La journée de la Femme
Le thème de la Journée Internationale de la Femme, ce 8 mars 2018, est :
« Le temps est proche : les activistes ruraux et urbains transforment la vie des femmes »
J’ai donc choisi de tourner mon regard vers les femmes activistes du monde rural avec qui je travaille quotidiennement, dans les villages de Theni. L’exercice consistait à conter l’histoire d’une femme, mais pour ma part, je n’ai pu m’y résoudre. Dans notre équipe il y a deux femmes : Meena et Dhivya. Il est impossible de raconter l’une en occultant l’autre. Au bureau comme dans les villages, elles agissent ensemble et forment un tout indissociable.
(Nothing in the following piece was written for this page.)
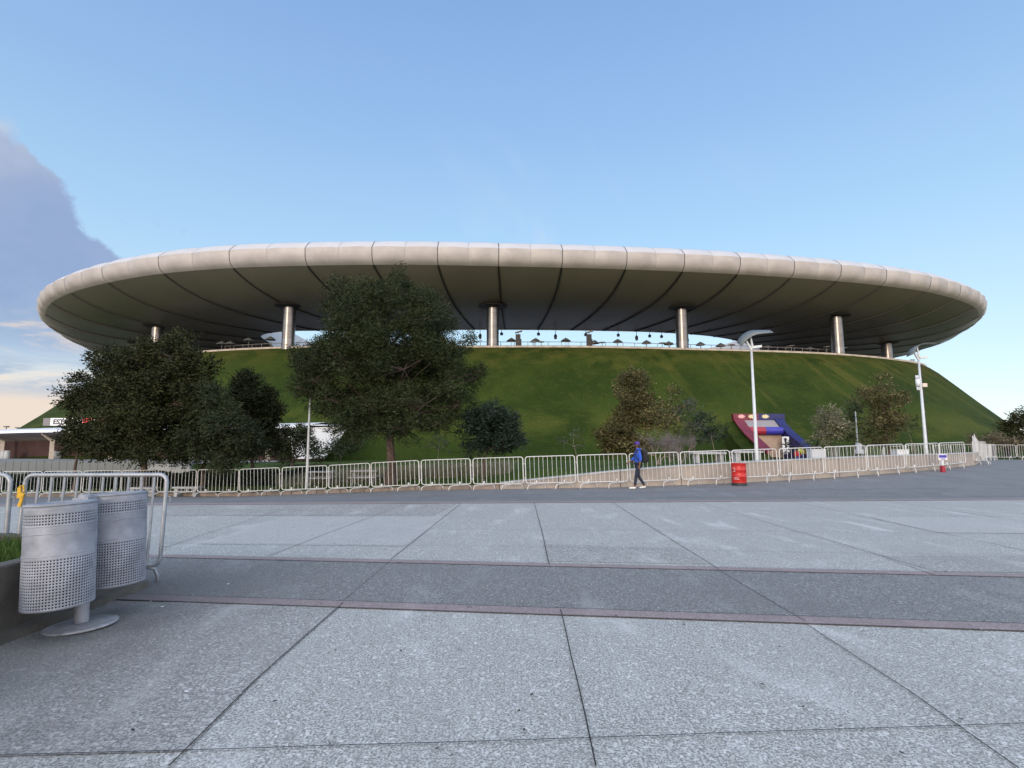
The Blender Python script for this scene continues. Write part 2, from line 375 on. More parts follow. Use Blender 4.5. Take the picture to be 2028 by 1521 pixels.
# ------------------------------------------------------------------ terrain
FX = [-90, -60, -23, -17, -12.8, -8.8, -3.9, .5, 4.3, 8.1, 10.2, 14.4, 20.1, 25.3, 39.5, 90]
FY = [28, 27.5, 27, 26.3, 25.4, 24.9, 23.0, 21.2, 20.3, 20.4, 20.9, 22.2, 25.4, 29.3, 45.6, 47]
FZ = [-1.1, -1.05, -1.0, -.90, -.83, -.65, -.33, -.14, 0, .13, .19, .32, .43, .51, .32, .3]
KX = [-90, -3, -1, .5, 5, 9, 14.6, 26, 34, 40, 90]
KD = [.14, .14, .16, .30, .66, .74, .74, .60, .25, .06, .05]     # height of the kerb or wall above the road
def fy(x): return float(np.interp(x, FX, FY))
def fz(x): return float(np.interp(x, FX, FZ))
def roadY(x): return 15.5 + .05 * x
def ktop(x): return fz(x) + float(np.interp(x, KX, KD))
def ground(x, y):
    y0 = roadY(x); yf = fy(x) + .35
    if y <= y0: return 0.0
    if y <= yf:
        t = (y - y0) / (yf - y0); t = t * t * (3 - 2 * t) * .35 + t * .65
        return fz(x) * t
    a = ktop(x); t = min(1, (y - yf - .3) / max(5, 46 - yf)); t = max(0, t)
    return a + (.10 - a) * (t * t * (3 - 2 * t)) - .06
def sheet(name, xs, ys, fn, m, dz=0.0):
    v = []; f = []; nx, ny = len(xs), len(ys)
    for j, t in enumerate(ys):
        for x in xs:
            y, z = fn(x, t); v.append((x, y, z + dz))
    for j in range(ny - 1):
        for i in range(nx - 1): f.append((j * nx + i, j * nx + i + 1, (j + 1) * nx + i + 1, (j + 1) * nx + i))
    return tag(mesh(name, v, f, m, None, True), kind='structure')
g = mesh('ground', [(-3500, -300, -1.7), (3500, -300, -1.7), (3500, 5000, -1.7), (-3500, 5000, -1.7)], [(0, 1, 2, 3)], 'land'); tag(g, kind='structure')
sheet('plaza', np.linspace(-60, 60, 25), np.linspace(0, 1, 9), lambda x, t: (-25 + (roadY(x) + 25) * t, 0.0), 'conc')
sheet('road', np.concatenate([np.linspace(-90, 30, 121), np.linspace(31, 100, 40)]), np.linspace(0, 1, 25),
      lambda x, t: (lambda y: (y, ground(x, min(y, fy(x) + .35))))(roadY(x) + (fy(x) + .4 - roadY(x)) * t), 'road')
sheet('lawn', np.concatenate([np.linspace(-150, -30, 31), np.linspace(-29, 45, 75), np.linspace(48, 150, 20)]), np.linspace(0, 1, 50) ** 1.7,
      lambda x, t: (lambda y: (y, ground(x, y + .02)))(fy(x) + .62 + (150 - fy(x)) * t), 'lawn')
# forecourt in front of the entrance canopy
sheet('forecourt', np.linspace(-120, -20.5, 40), np.linspace(0, 1, 14),
      lambda x, t: (lambda y: (y, max(ground(x, y), -.6) + .05))((np.interp(x, [-120, -34, -27, -20.5], [36, 38, 43, 47])) + (62 - np.interp(x, [-120, -34, -27, -20.5], [36, 38, 43, 47])) * t), 'tile')

def ribbon(b, pts, wd, z):
    pts = [Vector((p.x, p.y, 0)) for p in pts]
    for i in range(len(pts) - 1):
        a, c = pts[i], pts[i + 1]; d = (c - a).normalized(); n = Vector((-d.y, d.x, 0)) * wd / 2
        b.poly([(a - n) + Vector((0, 0, z)), (c - n) + Vector((0, 0, z)), (c + n) + Vector((0, 0, z)), (a + n) + Vector((0, 0, z))][::1])
nearY = lambda x: 5.44 - .112 * x
farY = lambda x: 7.46 - .103 * x
def band(name, f0, f1, m, z, x0=-30, x1=30, n=40):
    v = []; f = []
    for i in range(n + 1):
        x = x0 + (x1 - x0) * i / n; v += [(x, f0(x), z), (x, f1(x), z)]
    for i in range(n): f.append((2 * i, 2 * i + 2, 2 * i + 3, 2 * i + 1))
    return tag(mesh(name, v, f, m), kind='structure')
band('asphalt_strip', nearY, farY, 'asph', .004)
band('stone_strip', lambda x: nearY(x) - .105, lambda x: nearY(x) + .105, 'pink', .008)
band('stone_strip', lambda x: farY(x) - .09, lambda x: farY(x) + .09, 'pink', .008)
band('stone_strip', lambda x: roadY(x) - .45 + .006 * x, lambda x: roadY(x) - .02, 'pink', .008, -58, 58)
# newer and older slabs
b = MB(); b.poly([G(1730, 1026) + Vector((0, 0, .004)), G(1850, 1055) + Vector((0, 0, .004)), G(2140, 1058) + Vector((0, 0, .004)), G(2100, 1024) + Vector((0, 0, .004))][::1])
b.poly([G(560, 1024) + Vector((0, 0, .004)), G(395, 1078) + Vector((0, 0, .004)), G(800, 1082) + Vector((0, 0, .004)), G(893, 1024) + Vector((0, 0, .004))])
tag(b.build('concrete_patch', 'conc_light'), kind='structure')
b = MB()
b.poly([G(1075, 1078) + Vector((0, 0, .004)), G(1082, 1112) + Vector((0, 0, .004)), G(1400, 1118) + Vector((0, 0, .004)), G(1345, 1085) + Vector((0, 0, .004))])
b.poly([G(330, 1002) + Vector((0, 0, .004)), G(325, 1022) + Vector((0, 0, .004)), G(860, 1020) + Vector((0, 0, .004)), G(905, 998) + Vector((0, 0, .004))])
zz = Vector((0, 0, .004))
b.poly([G(-60, 1501) + zz, G(370, 1489) + zz, G(505, 1350) + zz, G(672, 1203) + zz, G(330, 1190) + zz])
b.poly([G(1745, 1100) + zz, G(1850, 1132) + zz, G(2150, 1136) + zz, G(2150, 1103) + zz])
tag(b.build('concrete_patch', 'conc_old'), kind='structure')
b = MB()
jl = [([(335, 1521), (505, 1350), (680, 1195)], .016), ([(775, 1108), (915, 996)], .018), ([(680, 1192), (775, 1110)], .008), ([(1180, 1521), (1142, 1345), (1110, 1209)], .016), ([(1088, 1120), (1075, 1060), (1058, 996)], .018),
      ([(2030, 1535), (1800, 1370), (1595, 1237)], .016), ([(1595, 1232), (1420, 1128)], .012), ([(1420, 1126), (1213, 996)], .018), ([(1850, 1140), (1730, 1097), (1375, 993)], .018), ([(2110, 1108), (1560, 992)], .02),
      ([(530, 1103), (640, 1060), (800, 1000)], .016), ([(330, 1085), (400, 1060), (560, 1010)], .016), ([(1740, 990), (2200, 1060)], .02),
      ([(-40, 1500), (370, 1489), (1175, 1465), (1900, 1440), (2080, 1434)], .013), ([(320, 1076), (800, 1081), (1070, 1084), (1340, 1090), (1710, 1097), (2080, 1101)], .012),
      ([(870, 1049), (1300, 1051), (1700, 1055), (2080, 1058)], .012), ([(500, 1022), (900, 1022)], .012), ([(900, 1010), (1300, 1012), (1650, 1020), (2080, 1026)], .008)]
for pl, wd in jl: 
    q_ = []
    for a_, c_ in zip(pl[:-1], pl[1:]):
        A_, C_ = G(*a_), G(*c_); nn = max(1, int((C_ - A_).length / .35))
        q_ += [A_.lerp(C_, k / nn) + Vector((random.uniform(-1, 1) * .004, random.uniform(-1, 1) * .004, 0)) for k in range(nn)]
    ribbon(b, q_ + [G(*pl[-1])], wd * .55, .012)
for fn, s in ((nearY, -.108), (nearY, .108), (farY, -.093), (farY, .093)):
    ribbon(b, [Vector((x, fn(x) + s, 0)) for x in np.linspace(-5, 12, 18)], .010, .0125)
tag(b.build('pavement_joint', 'joint'), kind='structure')
# drain-like darker transverse seams on the road
b = MB()
for k, yy in enumerate((16.4, 18.2)):
    for i in range(60):
        x0 = -20 + i; ya, yb = yy + .02 * x0, yy + .02 * (x0 + 1)
        b.poly([(x0, ya, ground(x0, ya) + .012), (x0 + 1, yb, ground(x0 + 1, yb) + .012), (x0 + 1, yb + .02, ground(x0 + 1, yb + .02) + .012), (x0, ya + .02, ground(x0, ya + .02) + .012)])
tag(b.build('road_seam', 'joint'), kind='structure')

# kerb and retaining wall behind the barriers
def wallrun(name, x0, x1, m, cope=None, label='', cat='wall', step=1.0):
    root = empty(name, (x0, fy(x0) + .35, ground(x0, fy(x0))), 0, label, cat)
    b = MB(); c = MB(); ox, oy, oz = root.location; n = max(2, int((x1 - x0) / step))
    for i in range(n):
        a, e = x0 + (x1 - x0) * i / n, x0 + (x1 - x0) * (i + 1) / n; gp = .012
        a2, e2 = a + gp, e - gp
        for (bb, zt, zb, fr, bk) in ((b, 0, None, 0, .3),) + (((c, .055, 0, -.03, .36),) if cope else ()):
            v = []
            for x in (a2, e2):
                y = fy(x) + .35; z1 = ktop(x) + zt; z0 = (fz(x) - .3) if zb is None else ktop(x) + .002
                v += [(x - ox, y + fr - oy, z0 - oz), (x - ox, y + fr - oy, z1 - oz), (x - ox, y + bk - oy, z1 - oz), (x - ox, y + bk - oy, z0 - oz)]
            bb.add(v, [(0, 4, 5, 1), (1, 5, 6, 2), (2, 6, 7, 3), (0, 1, 2, 3), (7, 6, 5, 4)])
    b.build('wall_face', m, root)
    if cope: c.build('coping', cope, root)
    return root
wallrun('stone_kerb', -60, -.5, 'kerb', None, 'low brown stone kerb between the road and the left lawn', 'kerb', 1.2)
wallrun('retaining_wall', -.5, 34, 'wall', 'cope', 'low beige concrete retaining wall rising behind the barrier row, grey coping on top', 'wall', 2.2)

# ------------------------------------------------------------------ stadium
H = 24.0
def catmull(pts, n=16):
    pts = [np.array(p, float) for p in pts]; out = []; N = len(pts)
    for i in range(N):
        p0, p1, p2, p3 = pts[i - 1], pts[i], pts[(i + 1) % N], pts[(i + 2) % N]
        d = [max(1e-3, np.linalg.norm(b_ - a_) ** .5) for a_, b_ in ((p0, p1), (p1, p2), (p2, p3))]
        for k in range(n):
            t = k / n
            m1 = ((p1 - p0) / d[0] - (p2 - p0) / (d[0] + d[1]) + (p2 - p1) / d[1]) * d[1]
            m2 = ((p2 - p1) / d[1] - (p3 - p1) / (d[1] + d[2]) + (p3 - p2) / d[2]) * d[1]
            out.append((2 * t**3 - 3 * t**2 + 1) * p1 + (t**3 - 2 * t**2 + t) * m1 + (-2 * t**3 + 3 * t**2) * p2 + (t**3 - t**2) * m2)
    return np.array(out)
class Loop:
    def __init__(s, pts):
        s.p = catmull(pts); q = np.vstack([s.p, s.p[:1]]); s.q = q
        s.s = np.concatenate([[0], np.cumsum(np.linalg.norm(np.diff(q, axis=0), axis=1))]); s.L = s.s[-1]
    def at(s, t):
        t = t % s.L; return np.array([np.interp(t, s.s, s.q[:, 0]), np.interp(t, s.s, s.q[:, 1])])
    def normal(s, t):
        d = s.at(t + .5) - s.at(t - .5); n = np.array([d[1], -d[0]]); return n / np.linalg.norm(n)
    def near(s, x, y): return s.s[int(np.argmin((s.p[:, 0] - x) ** 2 + (s.p[:, 1] - y) ** 2))]
# counter-clockwise seen from above, starting front left (normal() points outwards)
rim = Loop([(x * H, y * H) for x, y in [(-4.28, 5.22), (-3.95, 4.54), (-3.66, 4.15), (-3.28, 3.76), (-2.93, 3.5), (-2.51, 3.27), (-2.05, 3.09), (-1.59, 2.99), (-1.15, 2.95), (-.6, 2.935), (0, 2.965), (.65, 3.015), (1.33, 3.105), (2.0, 3.24), (2.34, 3.335), (2.72, 3.47), (3.06, 3.65), (3.38, 3.87), (3.66, 4.15), (3.85, 4.42), (4.05, 4.8), (4.16, 5.25), (4.2, 5.8), (4.05, 6.5), (3.6, 7.2), (2.8, 7.75), (1.6, 8.1), (0, 8.25), (-1.6, 8.15), (-2.9, 7.8), (-3.8, 7.2), (-4.3, 6.5), (-4.42, 5.85)]])
inner = Loop([(-47, 103), (-45.5, 96.5), (-40, 93), (-30, 92.2), (-15, 91.7), (0, 91.6), (12, 92.2), (25, 93.6), (36, 97), (44, 102.5), (51, 110), (56, 122), (57, 135), (52, 150), (40, 162), (20, 168), (0, 169), (-20, 168), (-40, 160), (-50, 148), (-52, 130), (-50, 115)])
mtop = Loop([(-79, 112), (-71, 97.5), (-60, 88.6), (-48, 83.2), (-34.3, 79.8), (-20, 79), (-4.8, 79), (11.7, 79.2), (26.6, 81), (40, 83), (52.4, 85.8), (65, 91), (75.5, 98), (83.5, 111), (87, 130), (84, 150), (74, 168), (52, 182), (25, 188), (0, 189.5), (-25, 188), (-52, 181), (-73, 168), (-83, 150), (-85, 130)])
CEN = np.array([0, 131.])
ia = np.unwrap(np.arctan2(inner.p[:, 1] - CEN[1], inner.p[:, 0] - CEN[0]))
def inner_at(p):
    a = math.atan2(p[1] - CEN[1], p[0] - CEN[0])
    while a < ia[0]: a += 2 * math.pi
    while a > ia[0] + 2 * math.pi: a -= 2 * math.pi
    xa = np.append(ia, ia[0] + 2 * math.pi); q = np.vstack([inner.p, inner.p[:1]])
    return np.array([np.interp(a, xa, q[:, 0]), np.interp(a, xa, q[:, 1])])
ZR, ZIN = H + CAMZ, 19.6 + CAMZ
def under_z(s): return ZIN + (ZR - ZIN) * math.exp(-s / 6.2)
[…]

En les observant toutes les deux, inséparables, on peut penser que c’est leur façon de se protéger. En réalité, en intervenant à deux, elles se complètent dans leurs différences et les villageoises qui se confient à elles se retrouvent dans ce tout qu’elles forment.
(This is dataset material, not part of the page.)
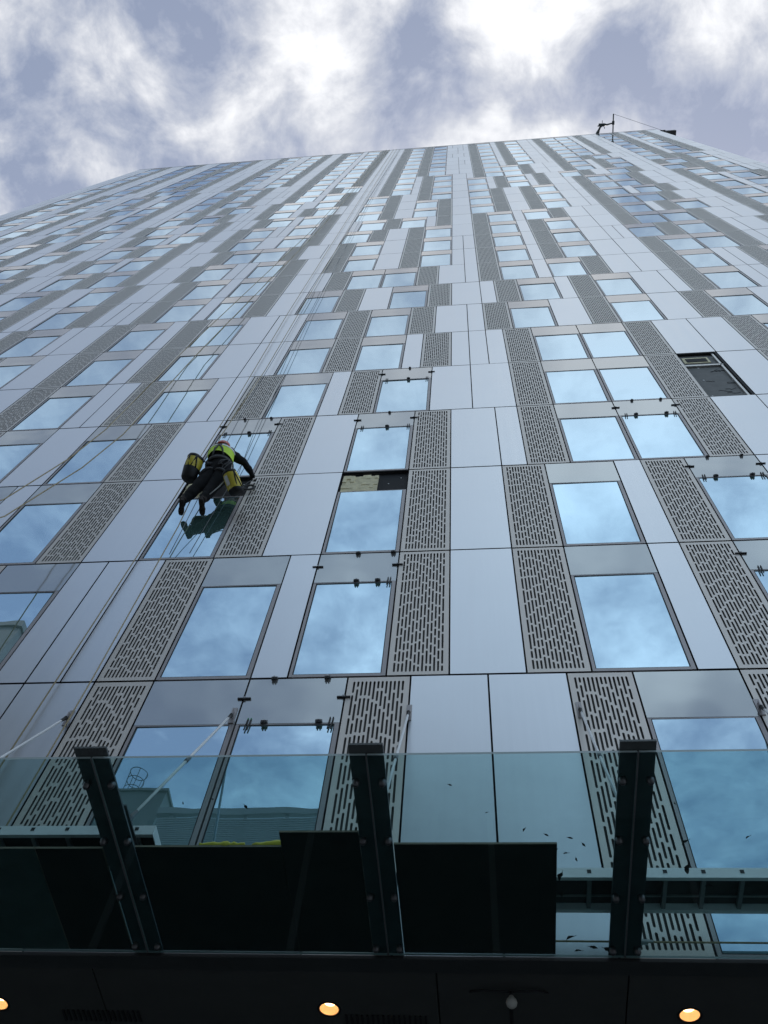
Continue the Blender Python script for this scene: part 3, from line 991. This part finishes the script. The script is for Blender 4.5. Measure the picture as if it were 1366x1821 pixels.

Meena est une femme indienne de 39 ans originaire du district de Ariyalur et mère active de 2 jeunes adultes de 17 et 18 ans. Elle a quitté son foyer pour travailler avec Kynarou dans les villages de Theni, qui est, selon elle, l’un des districts les plus démuni de l’Inde du Sud. Elle rêve d’avoir les moyens de pousser ses enfants le plus loin possible dans leurs études afin qu’ils puissent avoir un mariage heureux. Son projet pour l’année est de pouvoir acheter 5 livres d’or à sa fille pour constituer sa dot.
Dhivya est une femme indienne de 23 ans, célibataire et pleine de rêves. Elle est originaire de Sadaiyalpatti, un village voisin de Manikapuram, au sein de notre zone d’intervention. C’est là qu’elle a été sensibilisée sur les actions de Kynarou. Elle rêve de monter une association avec son petit frère pour l’accès a l’éducation pour tous. En attendant, elle met de côté pour participer à la construction de la maison familiale.
Elles me confient que souvent, les villageois leur demandent si elles sont mère et fille. Elles laissent alors planer le doute, et c’est ainsi que les familles leur ouvrent les portes, pour discuter de sujets sensibles tels que la santé des enfants, l’hygiène au quotidien ou les craintes des mères par rapport à la défécation en plein air et la sécurité de leurs filles. Enfin, si je prends le parti de les raconter à deux, c’est aussi que lors de nos rencontres dans les villages, j’ai observé que les femmes présentes participent toujours en binômes. Et ce qui, dans certaines cultures, est vu comme un manque d’affirmation de soi, m’apparait ici comme une façon de se donner de la voix et d’incarner la sororité, la solidarité entre femmes.
Ne travaillant pas sur les mêmes sites, Meena, Dhivya et moi-même n’avions pas eu la possibilité de tisser des liens personnels. L’écriture de ce texte m’en a offert l’opportunité et, au-delà de toutes nos attentes, nous avons pu partager un moment de complicité. Ce qui m’a tout d’abord paru délicat, c’était de trouver la bonne introduction. Quel sujet aborder sans paraitre intrusive ? Je me suis alors souvenu des premières discussions dépaysantes avec Vaidhegi, ma collègue de Pondicherry. Un matin elle s’approche de mon bureau et me demande ce que j’ai mangé au petit déjeuner, et la veille au diner, et ce que je compte manger à midi. Une fois que nous avions chacune détaillé nos menus respectifs, nous nous sommes autorisées à aborder d’autres sujets plus personnels.
Par Tiana Ranovona, VSI Kynarou en Inde.